Russland müsse den Schaden bezahlen, fordert Wolodymyr Selenskyj
Diesmal ist alles anders. "Das geteilte Europa war niemals friedlich, das geteilte Deutschland war nie glücklich", sagt der Präsident. Deshalb könnten die Deutschen so gut verstehen, warum die Ukraine nicht geteilt werden wolle. Jene Ukrainer, deren Verwandte auf den Schlachtfeldern geblieben seien, verdienten eine würdige Beendigung des Krieges. Und der, der den Krieg gebracht habe, müsse zur Rechenschaft gezogen werden. Russland müsse den Schaden bezahlen. Es dürften keine Ruinen bleiben, so Selenskyj. Dafür müsse auch verfügbares russisches Geld verwendet werden. Putin habe "auf Mord gesetzt, nicht auf Verträge". Man dürfe Russland keinen weiteren Marsch durch Europa erlauben. Es ist unser gemeinsames Interesse, dass Putin persönlich verliert.
Wieder bringt er das Bild von einer Mauer, das ihm für Reden an die Deutschen besonders geeignet erscheint. Aber diesmal benutzt er es ganz anders, mit einer positiven Note:
Niemand habe vor 1989 damit gerechnet, dass die Berliner Mauer so schnell fallen könne. Veränderung und Frieden seien möglich: "Es gibt keine Mauern, die nicht fallen", sagt Selenskyj.
Es habe auch niemand damit gerechnet, wie lange die Ukraine sich zur Wehr setzen könne, so der Präsident.
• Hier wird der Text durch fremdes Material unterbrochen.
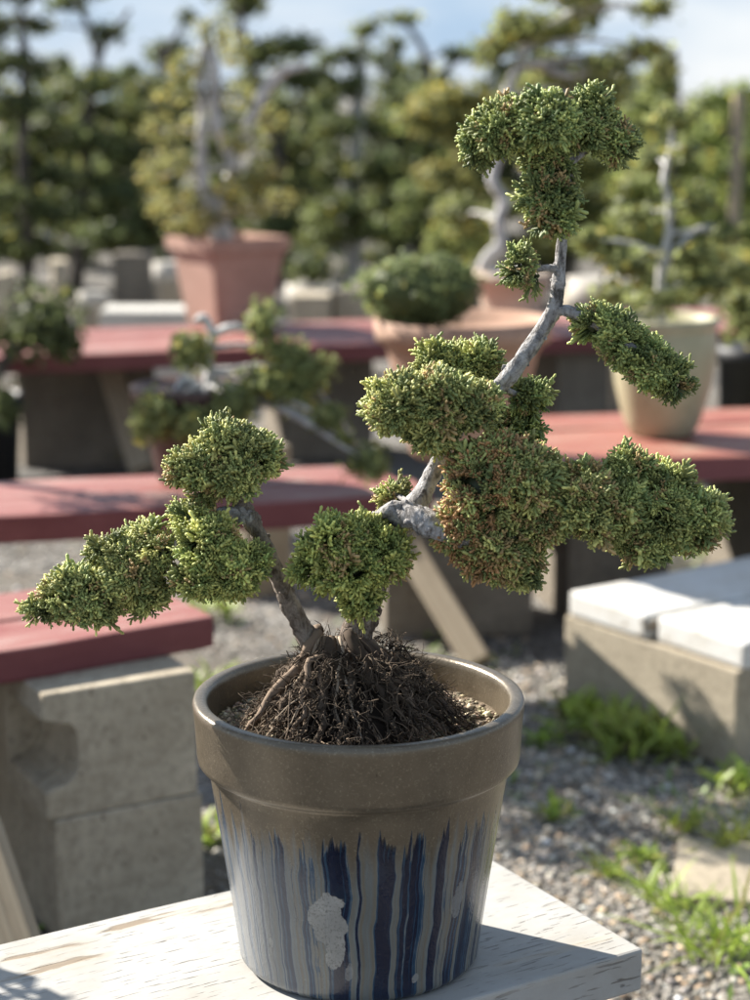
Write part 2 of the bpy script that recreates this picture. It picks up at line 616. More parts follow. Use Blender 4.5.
wt.links.new(ns.outputs[0], rp.inputs[0])
sz_ = wt.nodes.new('ShaderNodeSeparateXYZ')
wt.links.new(tc.outputs['Generated'], sz_.inputs[0])
lowr = wt.nodes.new('ShaderNodeMapRange')          # thin cloud lies low over the horizon, blue overhead
lowr.inputs[1].default_value = .10
lowr.inputs[2].default_value = .38
lowr.inputs[3].default_value = .92
lowr.inputs[4].default_value = .45
wt.links.new(sz_.outputs[2], lowr.inputs[0])
wt.links.new(lowr.outputs[0], mx.inputs[0])
wt.links.new(sky.outputs[0], mx.inputs[6])
wt.links.new(mx.outputs[2], bg.inputs['Color'])
bg.inputs['Strength'].default_value = 0.058

sd = bpy.data.lights.new('sun', 'SUN')
sd.energy = 5.0
sd.angle = R(.5)
sd.color = (1.0, .95, .87)
sun = bpy.data.objects.new('sun', sd)
COL.objects.link(sun)
sdir = Vector((SUN_AZ[0] * math.cos(SUN_EL), SUN_AZ[1] * math.cos(SUN_EL), math.sin(SUN_EL)))
sun.rotation_euler = sdir.to_track_quat('Z', 'Y').to_euler()
sun.location = (-4, 3, 6)

scene.view_settings.view_transform = 'Standard'
scene.view_settings.look = 'None'
scene.view_settings.exposure = 1.52
scene.view_settings.gamma = 1.0
scene.render.engine = 'CYCLES'
scene.cycles.use_denoising = True
scene.cycles.max_bounces = 6
scene.cycles.diffuse_bounces = 3
scene.cycles.glossy_bounces = 3
scene.cycles.sample_clamp_indirect = 8

# ------------------------------------------------------------------ foliage machinery
def spray_template(g, fingers=5):
    """a little flat spray of scale-leaf cords along +Z, length 1"""
    P = [((0, 0, 0), (0, 0, 1), 1.0, .074)]
    side = 1
    for i in range(fingers - 1):
        t = .18 + .62 * i / max(1, fingers - 2) + g.uniform(-.04, .04)
        L = (.62 - .35 * t) * g.uniform(.85, 1.2)
        a = g.uniform(.45, .8)
        o = g.uniform(-.55, .55)
        d = np.array([side * math.sin(a) * math.cos(o), math.sin(a) * math.sin(o), math.cos(a)])
        P.append(((0, 0, t), tuple(np.array([0, 0, t]) + d * L), L, .070))
        side = -side
    Vs, Ts, Hs, off = [], [], [], 0
    for a, b, L, wd in P:
        a, b = np.array(a, float), np.array(b, float)
        z = (b - a) / np.linalg.norm(b - a)
        x = np.cross(z, [.3, .9, .2]); x /= np.linalg.norm(x)
        y = np.cross(z, x)
        k = [(math.cos(q), math.sin(q)) for q in (0.3, 1.87, 3.44, 5.01)]
        r0 = [a + wd * .6 * (c * x + s * y) for c, s in k]
        m_ = a + (b - a) * .80
        r1 = [m_ + wd * (c * x + s * y) for c, s in k]
        Vs += r0 + r1 + [b]
        base = a[2]
        Hs += [base] * 4 + [max(base + L * .5, .3)] * 4 + [1.0]
        for j in range(4):
            j2 = (j + 1) % 4
            Ts += [(off + j, off + j2, off + 4 + j2), (off + j, off + 4 + j2, off + 4 + j), (off + 4 + j, off + 4 + j2, off + 8)]
        off += 9
    return np.array(Vs), np.array(Ts), np.clip(np.array(Hs), 0, 1)


SPRAYS = [spray_template(np.random.default_rng(s), 6) for s in range(8)]


def norm(a):
    return a / (np.linalg.norm(a, axis=-1, keepdims=True) + 1e-12)


def scatter(templates, pos, dirs, scale, c0, c1, g):
    out = []
    n = len(pos)
    which = g.integers(0, len(templates), n)
    for k, (tv, tt, th) in enumerate(templates):
        s = np.where(which == k)[0]
        if not len(s):
            continue
        z = norm(dirs[s])
        x = norm(np.cross(g.normal(size=(len(s), 3)), z))
        y = np.cross(z, x)
        V = (tv[None, :, 0:1] * x[:, None] + tv[None, :, 1:2] * y[:, None] + tv[None, :, 2:3] * z[:, None]) * scale[s][:, None, None] + pos[s][:, None]
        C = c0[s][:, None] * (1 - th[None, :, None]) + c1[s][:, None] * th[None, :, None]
        T = tt[None] + (np.arange(len(s)) * len(tv))[:, None, None]
        out.append((V.reshape(-1, 3), T.reshape(-1, 3), C.reshape(-1, 3)))
    return cat_mesh(out)


def pad_sprays(ells, g, spacing=.0160, per=26, length=(.0095, .0155), brown=.10, green=(1., 1., 1.), under=.75, bcol=(.46, .31, .13)):
    """ells: list of (center(3), radii(3)).  Tufts on the union's surface, each a fan of sprays."""
    tp, tn = [], []
    for i, (c, r) in enumerate(ells):
        c, r = np.array(c), np.array(r)
        area = 4 * math.pi * (((r[0] * r[1]) ** 1.6 + (r[0] * r[2]) ** 1.6 + (r[1] * r[2]) ** 1.6) / 3) ** (1 / 1.6)
        n = int(area / spacing ** 2 * 1.1)
        u = norm(g.normal(size=(n, 3)))
        u[:, 2] = np.where((u[:, 2] < -under) & (g.random(n) < .5), -u[:, 2], u[:, 2])
        lump = 1 + .12 * (np.sin(u[:, 0] * 7 + i) + np.sin(u[:, 1] * 6 + 2 * i) + np.sin(u[:, 2] * 7 + 3 * i)) / 1.7 + g.normal(0, .085, n)
        sh = np.minimum(.016 / r.min(), .5)
        p = c + u * r * (lump * (1 - sh))[:, None]
        keep = np.ones(n, bool)
        for j, (c2, r2) in enumerate(ells):
            if j != i:
                q = (p - np.array(c2)) / (np.array(r2) * (1 - sh))
                keep &= (q ** 2).sum(1) > .70
        tp.append(p[keep]); tn.append(norm(u / r)[keep])
    tp, tn = np.concatenate(tp), np.concatenate(tn)
    nt = len(tp)
    tn = norm(tn + g.normal(0, .22, (nt, 3)) + np.array([0, 0, .18]))
    tuft_b = (g.random(nt) < brown * 1.2)
    tuft_s = g.uniform(.72, 1.32, nt)
    tuft_tone = g.normal(0, .24, nt)
    idx = np.repeat(np.arange(nt), per)
    n = len(idx)
    d = norm(g.normal(size=(n, 3)) * .52 + tn[idx] + np.array([0, 0, .12]))
    pos = tp[idx] - tn[idx] * .002 + d * (g.random((n, 1)) * .005) + g.normal(0, .0012, (n, 3))
    L = g.uniform(length[0], length[1], n) * tuft_s[idx]
    stray = g.random(n) < .03
    L = np.where(stray, L * g.uniform(1.15, 1.5, n), L)
    tone = np.exp(tuft_tone[idx] + g.normal(0, .13, n))[:, None]
    gr = np.array(green)
    mixy = g.random((n, 1)) ** 1.3
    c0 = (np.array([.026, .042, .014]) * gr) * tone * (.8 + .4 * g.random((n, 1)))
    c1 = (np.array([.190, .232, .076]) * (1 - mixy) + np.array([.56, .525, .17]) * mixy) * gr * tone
    b = (tuft_b[idx] & (g.random(n) < .40)) | (g.random(n) < brown * .06)
    br = np.array(bcol) * (.7 + .5 * g.random((n, 1)))
    c1 = np.where(b[:, None], br, c1)
    return scatter(SPRAYS, pos, d, L, c0, c1, g)


def core_mesh(ells, k=.80):
    parts = []
    for i, (c, r) in enumerate(ells):
        r = np.array(r)
        kk = np.maximum((r - .021) / r, .30) * .95
        V, Q = sphere(c, r * kk, 18, 11, .10, i)
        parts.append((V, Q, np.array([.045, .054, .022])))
    return parts


def foliage_pad(parent, ells_px, Y, seed, **kw):
    """ells_px: (px, py, rx, ry, dY, ry_depth) in photo pixels at distance Y+dY"""
    g = np.random.default_rng(seed)
    ells = []
    for e in ells_px:
        px, py, rx, ry = e[:4]
        dY = e[4] if len(e) > 4 else 0.0
        rd = e[5] if len(e) > 5 else .5 * (rx + ry)
        k = mpp(Y + dY)
        ells.append((at(px, py, Y + dY), (max(rx * k - .0028, .006), max(rd * k - .0028, .006), max(ry * k - .0028, .006))))
    V, F, C = pad_sprays(ells, g, **kw)
    parts = [(V, F, C)] + core_mesh(ells)
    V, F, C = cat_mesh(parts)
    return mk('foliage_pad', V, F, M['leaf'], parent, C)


# ------------------------------------------------------------------ SETTING: ground, gravel
gv = []
GX = np.concatenate([[-400, -60, -12], np.linspace(-3, 3, 61), [12, 60, 400]])
GY = np.concatenate([[-6, -1], np.linspace(.5, 8, 76), [12, 25, 80, 700]])
xx, yy = np.meshgrid(GX, GY, indexing='ij')
zz = np.where((np.abs(xx) < 3) & (yy > .5) & (yy < 8), .006 * np.sin(xx * 5.1 + 1) * np.sin(yy * 4.3) + .004 * np.sin(xx * 13 + yy * 9), 0)
V = np.stack([xx, yy, zz], -1).reshape(-1, 3)
ni, nj = xx.shape
i, j = np.meshgrid(np.arange(ni - 1), np.arange(nj - 1), indexing='ij')
Q = np.stack([i * nj + j, (i + 1) * nj + j, (i + 1) * nj + j + 1, i * nj + j + 1], -1).reshape(-1, 4)
tag(mk('ground', V, Q, M['ground'], None, smooth=True), kind='structure')


def ground_z(x, y):
    return .006 * np.sin(x * 5.1 + 1) * np.sin(y * 4.3) + .004 * np.sin(x * 13 + y * 9)


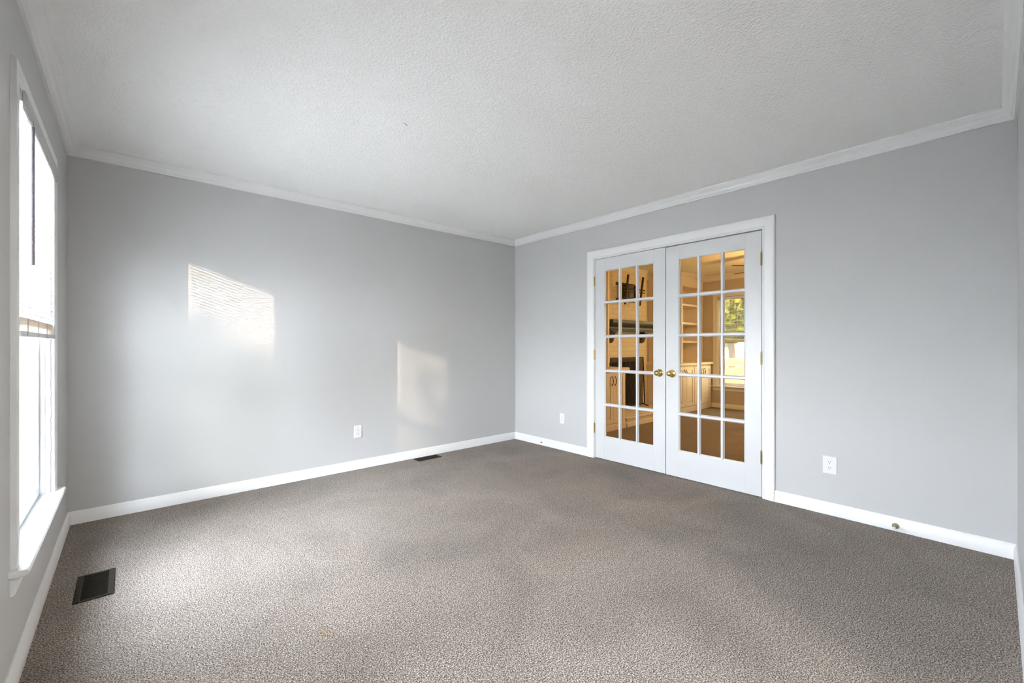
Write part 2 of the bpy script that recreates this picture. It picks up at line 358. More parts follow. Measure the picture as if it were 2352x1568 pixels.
struct('baseboard_east_1', MB().run((XE, YN), (XE, DOOR_Y1+0.006+CAS), (-1, 0), base, 1, 0), M['trim'], 'short white baseboard left of the double doors', 'baseboard', smooth=True)
struct('baseboard_east_2', MB().run((XE, DOOR_Y0-0.006-CAS), (XE, YS), (-1, 0), base, 0, 1), M['trim'], 'white baseboard right of the double doors', 'baseboard', smooth=True)
struct('baseboard_south', MB().run((XE, YS), (1.81, YS), (0, 1), base, 1, 0), M['trim'], 'white baseboard at the right edge', 'baseboard', smooth=True)
struct('baseboard_west', MB().run((XW, YS), (XW, YN), (1, 0), base), M['trim'], 'white baseboard under the window', 'baseboard', smooth=True)

# ------------------------------------------------------------------ door frame
cprof = [(0, 0), (0, 0.009), (0.004, 0.0115), (0.010, 0.0115), (0.013, 0.009), (0.030, 0.0125), (0.048, 0.0165), (0.060, 0.0185), (0.074, 0.0185), (0.080, 0.017), (CAS, 0.013), (CAS, 0)]
ca = thing('trim_5', (XE, 1.952, 0), 'white moulded casing framing the double doors', 'door casing', kind='structure')
build('casing', MB().casing(XE, -1, DOOR_Y0-0.006, DOOR_Y1+0.006, 0, DOOR_Z+0.006, cprof), M['trim'], ca, smooth=True)
build('casing', MB().casing(DX0, 1, DOOR_Y0-0.006, DOOR_Y1+0.006, 0, DOOR_Z+0.006, cprof), M['trim'], ca, smooth=True)
jb = MB().box(XE, DX0, DOOR_Y0-0.02, DOOR_Y0, 0, DOOR_Z+0.02).box(XE, DX0, DOOR_Y1, DOOR_Y1+0.02, 0, DOOR_Z+0.02).box(XE, DX0, DOOR_Y0, DOOR_Y1, DOOR_Z, DOOR_Z+0.02)
jb.box(XE+0.041, XE+0.075, DOOR_Y0, DOOR_Y0+0.011, 0, DOOR_Z).box(XE+0.041, XE+0.075, DOOR_Y1-0.011, DOOR_Y1, 0, DOOR_Z).box(XE+0.041, XE+0.075, DOOR_Y0+0.011, DOOR_Y1-0.011, DOOR_Z-0.011, DOOR_Z)
build('jamb', jb, M['trim'], ca)

# ------------------------------------------------------------------ glazed door leaves
def french_door(name, ya, yb, z0, z1, hinge_y, knob_y, label):
    d = thing(name, (XE, (ya+yb)/2, 0), label, 'door', 'pair of glazed doors', 'structure')
    x0, x1 = XE+0.002, XE+0.037; st = 0.115
    ga, gb, gz0, gz1 = ya+st, yb-st, 0.228, 1.905
    f = MB().box(x0, x1, ya, ga, z0, z1).box(x0, x1, gb, yb, z0, z1).box(x0, x1, ga, gb, z0, gz0).box(x0, x1, ga, gb, gz1, z1)
    build('door_frame', f, M['door'], d, bevel=0.0012, seg=1)
    mu = MB(); xc = (x0+x1)/2; hw = 0.0158; t = (x1-x0)/2
    prof = [(-hw, -0.003), (-hw+0.003, -0.006), (-0.0115, -0.0085), (-0.0092, -t+0.002), (-0.0072, -t), (0.0072, -t), (0.0092, -t+0.002), (0.0115, -0.0085), (hw-0.003, -0.006), (hw, -0.003)]
    prof = prof + [(a, -b) for a, b in prof[::-1]]
    w = (gb-ga-2*2*hw)/3; h = (gz1-gz0-4*2*hw)/5
    pv = [(a*0.98, b*0.975) for a, b in prof]
    for i in (1, 2): mu.prism(pv, (xc, ga + i*w + (2*i-1)*hw, gz0), (0, 0, 1), gz1-gz0, (0, 1, 0), (1, 0, 0))
    for j in (1, 2, 3, 4): mu.prism(prof, (xc, ga, gz0 + j*h + (2*j-1)*hw), (0, 1, 0), gb-ga, (0, 0, 1), (1, 0, 0))
    # moulded bead round the glazed field
    hp = [(0, -t+0.003), (0.004, -t+0.004), (0.0075, -0.0085), (0.011, -0.006), (0.011, 0.006), (0.0075, 0.0085), (0.004, t-0.004), (0, t-0.003)]
    mu.prism(hp, (xc, ga, gz0), (0, 0, 1), gz1-gz0, (0, 1, 0), (1, 0, 0)); mu.prism(hp, (xc, gb, gz0), (0, 0, 1), gz1-gz0, (0, -1, 0), (1, 0, 0))
    mu.prism(hp, (xc, ga, gz0), (0, 1, 0), gb-ga, (0, 0, 1), (1, 0, 0)); mu.prism(hp, (xc, ga, gz1), (0, 1, 0), gb-ga, (0, 0, -1), (1, 0, 0))
    build('muntins', mu, M['door'], d)
    build('glass_panes', MB().box(xc-0.0015, xc+0.0015, ga+0.004, gb-0.004, gz0+0.004, gz1-0.004), M['door_glass'], d)
    for zc in (1.801, 1.053, 0.307):
        hm = MB().cyl((XE-0.005, hinge_y, zc-0.0455), (XE-0.005, hinge_y, zc+0.0455), 0.0062, 14)
        for q in (-0.048, 0.048): hm.cyl((XE-0.005, hinge_y, zc+q-0.0025), (XE-0.005, hinge_y, zc+q+0.0025), 0.0048, 12)
        for q in (-0.0275, -0.0092, 0.0092, 0.0275): hm.cyl((XE-0.005, hinge_y, zc+q-0.0011), (XE-0.005, hinge_y, zc+q+0.0011), 0.0070, 14)
        build('hinge', hm, M['old_brass'], d, smooth=True)
    for s_, xb in ((-1, x0), (1, x1)):
        kb = [(0, 0.033), (0.003, 0.0345), (0.006, 0.0335), (0.009, 0.028), (0.011, 0.018), (0.014, 0.0125), (0.024, 0.011), (0.028, 0.0125), (0.031, 0.0185)]
        kb += [(0.048 + 0.0255*math.sin(math.radians(a))*0.82, 0.0255*math.cos(math.radians(a))) for a in range(-50, 91, 10)]
        k = build('knob', MB().lathe(kb, (xb, knob_y, 0.902), (s_, 0, 0), 40), M['brass'], d, smooth=True)
    return d
french_door('door_1', 1.9552, 2.7285, 0.008, 2.0215, 2.7305, 2.010, 'left white glazed door leaf, fireplace and tv bracket seen through it')
french_door('door_2', 1.1765, 1.9488, 0.006, 2.0165, 1.1755, 1.892, 'right white glazed door leaf, shelves and bright window seen through it')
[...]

Dies sei durch die Hilfe Deutschlands und anderer Verbündeter möglich geworden. Ausdrücklich erwähnte er die Patriot-Raketen aus Deutschland, die "Tausende Leben gerettet" hätten. Dafür danke er, so Selenskyi und applaudiert plötzlich selbst am Rednerpult in Richtung seiner Zuhörer.
Langer Applaus am Ende der Rede
"Wir wollen der Diplomatie eine Chance geben", sagt Selenskyj mit Blcik auf die anstehenden Konferenzen zur Ukraine und dem G7-Gipfel in Italien, zu dem er auch als Gast erwartet wird. Man müsse zusammenarbeiten und die Ukraine "Mitglied des europäischen Sicherheitsraumes" werden – ein Begriff für zwei Institutionen: Europäische Union und Nato.
Jeder im Saal weiß, dass das noch dauern wird. Auch Selenskyj. Doch an diesem Tag geht Eintracht vor Differenzen. Lange ist der Applaus am Ende der Rede. Die Deutschen wirken fast erleichtert, dass es diesmal so ganz anders war.